China is now the fourth-largest export destination for Israeli products, according to the institute’s data, rising from 10th place in 2010. However, 70% of Israeli exports are concentrated in just three of China’s 33 provincial-level regions: Shanghai, Guangdong in the South and Sichuan in the southwest.
China is now the fourth-largest export destination for Israeli products, according to the Israel Export Institute's data.
Dan Katrivas, head of the Manufacturers Association of Israel’s foreign trade department, said Israel-China trade relations could not move forward as long as Israel remains subservient to the United States. He cited Israel’s $1b. sale of Falcon aircraft to China in 2000 and a multimilliondollar sale of Harpy UAVs in 2000, both of which were canceled due to US pressure.
“The limits that Israel has placed on its relationship with China because of the US has created a situation in which all of Israel’s elite in the field of dual-usage technology [for civilian and military purposes] aren’t part of exportation to China,” Katrivas said, “and these are the things that are most needed in China.”

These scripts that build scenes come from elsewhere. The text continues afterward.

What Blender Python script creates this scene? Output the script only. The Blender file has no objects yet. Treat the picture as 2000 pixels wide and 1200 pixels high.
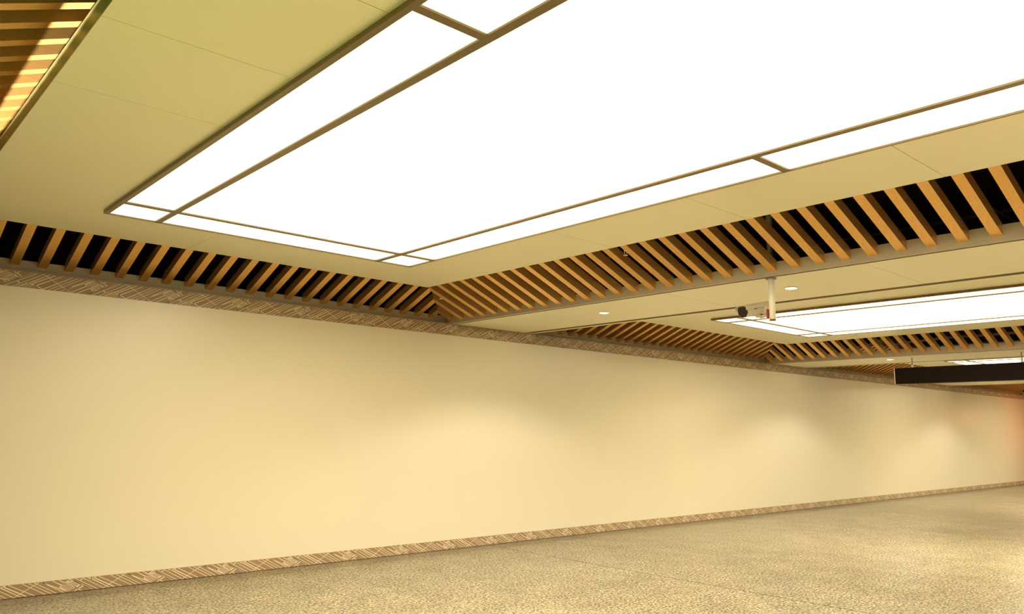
import bpy, bmesh, math, random
from mathutils import Matrix, Vector

SC = bpy.context.scene
COL = SC.collection
random.seed(4)

# ------------------------------------------------------------------ camera
CAM_Y, CAM_Z = -8.5743, 1.5641
cd = bpy.data.cameras.new('camera'); cam = bpy.data.objects.new('camera', cd); COL.objects.link(cam)
cd.sensor_width = 36.0; cd.sensor_fit = 'HORIZONTAL'; cd.lens = 1535.6 / 2000 * 36
cd.clip_end = 200
F = Vector((0.65855678, 0.73628196, 0.15553727)).normalized()
R = Vector((0.74398573, -0.66807933, 0.01245948)).normalized()
U = Vector((-0.11308493, -0.10751224, 0.98775145)).normalized()
cam.matrix_world = Matrix(((R.x, U.x, -F.x, 0), (R.y, U.y, -F.y, CAM_Y), (R.z, U.z, -F.z, CAM_Z), (0, 0, 0, 1)))
SC.camera = cam

# ------------------------------------------------------------------ world, exposure
w = bpy.data.worlds.new('world'); SC.world = w; w.use_nodes = True
w.node_tree.nodes['Background'].inputs[0].default_value = (0.02, 0.014, 0.008, 1)
w.node_tree.nodes['Background'].inputs[1].default_value = 0.3
vs = SC.view_settings
vs.view_transform = 'Standard'; vs.look = 'None'; vs.exposure = 0.27; vs.gamma = 1.0; vs.use_curve_mapping = False

LIGHT_COL = (1.0, 0.865, 0.605)
PANEL_W = 2.2


def lamp(name, kind, loc, target, energy, color, **kw):
    d = bpy.data.lights.new(name, kind); d.energy = energy; d.color = color
    for k, v in kw.items(): setattr(d, k, v)
    o = bpy.data.objects.new(name, d); COL.objects.link(o); o.location = loc
    o.rotation_euler = (Vector(target) - Vector(loc)).to_track_quat('-Z', 'Y').to_euler()
    return o


# area lamps added close under the big diffusers to shape light on the wall
for i_, (x_, p_) in enumerate(((3.72, 460), (3.62 + 8.339, 400), (3.62 + 17.43, 380), (3.4 + 25.02, 330))):
    lamp('added_bay_lamp', 'AREA', (x_, -7.9, 3.232), (x_, -7.9, 0), p_, LIGHT_COL, shape='RECTANGLE', size=0.66, size_y=10.6)
for x_, y_ in ((7.148, -2.267), (7.179, -4.699), (15.387, -2.226), (23.826, -2.267)):
    lamp('downlight_beam', 'SPOT', (x_, y_, 2.985), (x_, y_, 0), 200, (1.0, 0.90, 0.76), spot_size=math.radians(140), spot_blend=0.35, shadow_soft_size=0.05)
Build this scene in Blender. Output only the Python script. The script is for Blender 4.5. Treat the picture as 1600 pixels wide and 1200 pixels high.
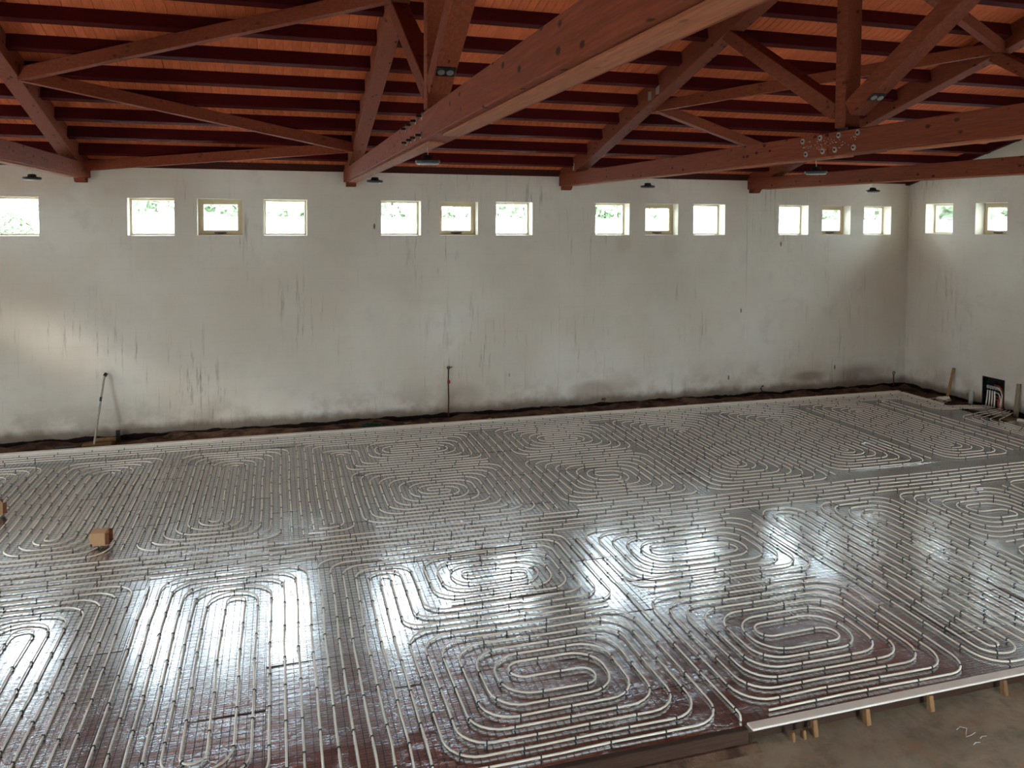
import bpy, bmesh, math, random
from mathutils import Vector, Matrix, noise as mnoise

random.seed(7)
SC = bpy.context.scene
COL = SC.collection
for o in list(bpy.data.objects):
    bpy.data.objects.remove(o)


def lin(r, g, b):
    f = lambda c: (c / 255 / 12.92) if c / 255 <= .04045 else ((c / 255 + .055) / 1.055) ** 2.4
    return (f(r), f(g), f(b), 1)


# ------------------------------------------------------------------ camera
YAW, PITCH, ROLL = math.radians(16.6494), math.radians(-2.4254), math.radians(.2723)
ca, sa, cb, sb, cc, sn = math.cos(YAW), math.sin(YAW), math.cos(PITCH), math.sin(PITCH), math.cos(ROLL), math.sin(ROLL)
Ry = Matrix(((ca, -sa, 0), (sa, ca, 0), (0, 0, 1)))
Rp = Matrix(((1, 0, 0), (0, cb, sb), (0, -sb, cb)))
Rr = Matrix(((cc, 0, sn), (0, 1, 0), (-sn, 0, cc)))
RM = Rr @ Rp @ Ry
right, fwd, up = RM[0], RM[1], RM[2]
cam = bpy.data.cameras.new('camera')
camo = bpy.data.objects.new('camera', cam)
COL.objects.link(camo)
camo.matrix_world = Matrix(((right[0], up[0], -fwd[0], 0), (right[1], up[1], -fwd[1], 0), (right[2], up[2], -fwd[2], 3.5064), (0, 0, 0, 1)))
cam.sensor_fit = 'HORIZONTAL'
cam.sensor_width = 36
cam.lens = 1230.488 * 36 / 1600
cam.shift_y = -204.973 / 1600
cam.clip_start = .05
cam.clip_end = 600
SC.camera = camo

# ------------------------------------------------------------------ sky, portals, exposure
SC.view_settings.view_transform = 'Standard'
SC.view_settings.look = 'None'
SC.view_settings.gamma = 1
SC.view_settings.use_curve_mapping = False
SC.view_settings.exposure = 1.06
W = bpy.data.worlds.new('overcast_sky')
SC.world = W
W.use_nodes = True
bg = W.node_tree.nodes['Background']
bg.inputs[0].default_value = (.76, .90, 1.0, 1)
bg.inputs[1].default_value = 16.0
SC.cycles.max_bounces = 10
SC.cycles.diffuse_bounces = 6
SC.cycles.glossy_bounces = 5
SC.cycles.transparent_max_bounces = 12
SC.cycles.sample_clamp_indirect = 8
SC.cycles.use_denoising = True

# hazy low sun from the left, through the end wall windows
sun = bpy.data.lights.new('hazy_sun', 'SUN')
sun.energy = 2.2
sun.angle = math.radians(9)
sun.color = (1.0, .95, .86)
suno = bpy.data.objects.new('hazy_sun', sun)
COL.objects.link(suno)
suno.rotation_euler = Vector((2.3, 1.0, -1.2)).to_track_quat('-Z', 'Y').to_euler()

XL, XR, YN, YF = -7.0, 12.95, -1.32, 13.72        # room
RIDGE = 6.2


def z_board(y):                                   # underside of the roof boarding
    y = y if y >= RIDGE else 2 * RIDGE - y
    return 4.655 + .278 * (12.9 - y)


def z_raft(y):                                    # underside of the rafters
    y = y if y >= RIDGE else 2 * RIDGE - y
    return 4.36 + .278 * (12.9 - y)


def portal(loc, rot, sx, sy):
    L = bpy.data.lights.new('sky_portal', 'AREA')
    L.shape = 'RECTANGLE'
    L.size, L.size_y = sx, sy
    L.cycles.is_portal = True
    o = bpy.data.objects.new('sky_portal', L)
    COL.objects.link(o)
    o.location = loc
    o.rotation_euler = rot


WZ0, WZ1 = 3.216, 3.821
FAR_WIN = [(-2.265 + 4 * i + 1.032 * j, -2.265 + 4 * i + 1.032 * j + .694) for i in range(-1, 4) for j in range(3)]
FAR_WIN = [w for w in FAR_WIN if w[0] > XL + .3]
RGT_WIN = [(12.57, 13.26), (11.35, 12.04), (10.13, 10.82), (8.0, 8.69), (6.8, 7.49), (5.6, 6.29)]
NEAR_WIN = []
GATE = (7.5, 9.2, -.06, 2.0)
FILL_BACK = (3.1, 5.0, -.06, 2.0)                  # unseen opening added in the near wall to light the foreground slab
FILL_NEAR = (.8, 2.8, -.06, 2.2)                   # unseen opening added in the left wall for light near the viewpoint
FILL_RIGHT = (3.0, 5.0, -.06, 2.1)                 # opening added in the end wall, outside the frame, to brighten the right side
LEFT_WIN = [(11.65, 12.34), (10.45, 11.14)]                      # opening in the left wall: y0, y1, z0, z1
for a, b in FAR_WIN:
    portal(((a + b) / 2, YF + .31, (WZ0 + WZ1) / 2), (-math.pi / 2, 0, 0), b - a, WZ1 - WZ0)
for a, b in NEAR_WIN:
    portal(((a + b) / 2, YN - .31, (WZ0 + WZ1) / 2), (math.pi / 2, 0, 0), b - a, WZ1 - WZ0)
for a, b in RGT_WIN:
    portal((XR + .31, (a + b) / 2, 3.56), (0, math.pi / 2, 0), .61, b - a)
for xg, gt, sg in ((XL - .31, FILL_NEAR, -1), (XR + .31, FILL_RIGHT, 1)):
    portal((xg, (gt[0] + gt[1]) / 2, (gt[2] + gt[3]) / 2), (0, sg * math.pi / 2, 0), gt[3] - gt[2], gt[1] - gt[0])
portal(((FILL_BACK[0] + FILL_BACK[1]) / 2, YN - .31, (FILL_BACK[2] + FILL_BACK[3]) / 2), (math.pi / 2, 0, 0), FILL_BACK[1] - FILL_BACK[0], FILL_BACK[3] - FILL_BACK[2])
for a, b in LEFT_WIN:
    portal((XL - .31, (a + b) / 2, 3.56), (0, -math.pi / 2, 0), .61, b - a)
portal((XL - .31, (GATE[0] + GATE[1]) / 2, (GATE[2] + GATE[3]) / 2), (0, -math.pi / 2, 0), GATE[3] - GATE[2], GATE[1] - GATE[0])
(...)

“This will continue for many years – as long as our agreements with the Americans continue, as long as they sit here and here,” he said, pointing to his shoulders and neck.
Katrivas said manufacturers should take note that the Chinese are not so interested in buying products made abroad, but rather are “interested in us coming to them and selling over there.”
“If I were Chinese I would say the same thing,” he said.
“We say, ‘Buy blue and white’; they say, ‘Buy red.’ The Chinese want us for technology, knowledge and training and to get the maximum possible out of it."